Weak Guidance, AI Disruption Fears and Muted Demand Trigger Sharp Sell-Off
Shares of HCL Technologies and Infosys plunged to their 52-week lows on April 28, reflecting growing concerns over slowing growth in the IT sector. The sharp correction comes amid weak revenue guidance, cautious client spending, and rising uncertainty around the impact of AI-led disruption on traditional IT services.
Market Reaction: IT Stocks Underperform Broader Indices
HCL Technologies dropped up to 3% intraday, extending its weekly fall to nearly 17%, while Infosys declined करीब 2%, marking a 12% drop over the past week.
In contrast, the broader BSE Sensex fell only around 2% during the same period, while the IT index corrected about 6%, highlighting the sharper underperformance of frontline technology stocks.
What Triggered the Sell-Off?
1. Weak Revenue Guidance
HCL Technologies issued a softer-than-expected revenue growth outlook of 1–4% in constant currency for FY27, raising concerns about demand slowdown.
2. AI-Led Pricing Pressure
Analysts estimate a 3–5% “AI deflation” impact, as automation and productivity tools reduce billing rates and compress margins across IT services.
3. Client Spending Remains Cautious
Global clients continue to prioritise cost optimisation, vendor consolidation, and operational efficiency, leading to muted discretionary spending.

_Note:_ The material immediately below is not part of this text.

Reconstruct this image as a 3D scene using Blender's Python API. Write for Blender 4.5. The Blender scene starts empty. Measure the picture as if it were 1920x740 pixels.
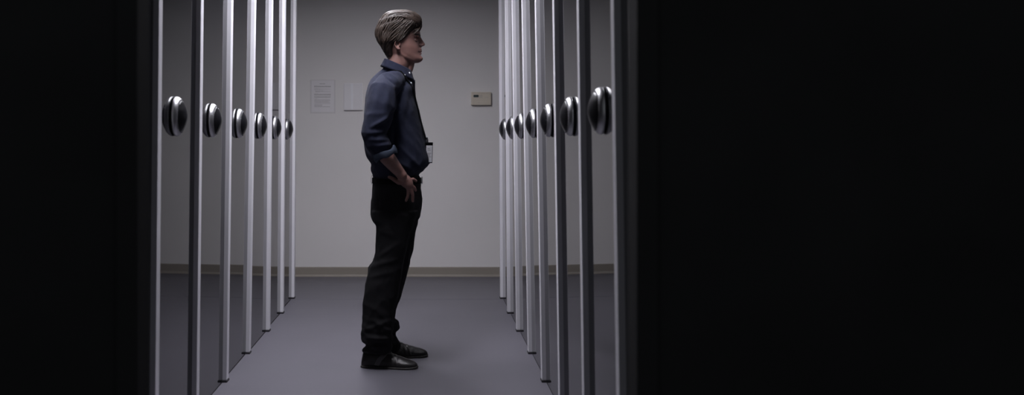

Segment-Wise Demand Trends
According to analysts, demand remains uneven across sectors:
- Financial Services & ER&D: Showing resilience with steady budgets and outsourcing demand
- Manufacturing, Retail & Telecom: Facing pressure due to weak consumer demand and macro uncertainty
- AI & Automation: Emerging as a key growth driver, though impacting traditional pricing models
Brokerage Views: Mixed Outlook Despite Correction
Brokerages have offered a divided view on the sector:
HCL Technologies
- Mirae Asset Sharekhan maintains a Buy rating with a target of ₹1,380, citing strong cash flows and AI momentum
- JM Financial Institutional Securities downgraded the stock to Reduce, cutting earnings estimates and lowering the target price
Despite near-term headwinds, analysts highlight that valuations have become more attractive after the recent correction.
Infosys
- Axis Securities recommends a Hold, citing strong deal wins but muted near-term growth
- ICICI Securities also maintains a Hold, pointing to weak conversion, slow ramp-ups, and margin pressures
Target prices for Infosys hover around ₹1,330, reflecting limited upside in the near term.
AI: Opportunity or Threat?
Artificial Intelligence is emerging as a double-edged sword for IT companies:
- Positive: Drives demand for automation, cloud transformation, and productivity solutions
- Negative: Reduces billing rates and creates pricing pressure (AI deflation effect)
Companies are increasingly reinvesting productivity gains into talent, sales, and AI capabilities, which limits margin expansion in the short term.
Margin Pressures and Cost Challenges
Margins are expected to remain range-bound due to:
- Wage hikes and talent retention costs
- Acquisition-related amortisation
- Increased investments in AI and digital capabilities
For Infosys, EBIT margins are expected to stay in the 20–22% range, indicating limited upside despite efficiency gains.
Outlook: Near-Term Pain, Long-Term Potential
While the near-term outlook remains cautious, analysts believe the long-term story for Indian IT remains intact, supported by:
- Digital transformation demand
- AI adoption across industries
- Vendor consolidation opportunities
However, growth recovery may be gradual and dependent on global macro stability and improvement in discretionary spending.
Conclusion: Correction Brings Valuation Comfort
The recent sharp fall in HCL Technologies and Infosys reflects a reset in expectations for the IT sector. While earnings visibility remains subdued in the near term, the correction has made valuations more reasonable for long-term investors.
Going forward, stock performance will hinge on deal conversions, AI monetisation, and improvement in global demand trends—making the sector one to watch closely in the coming quarters.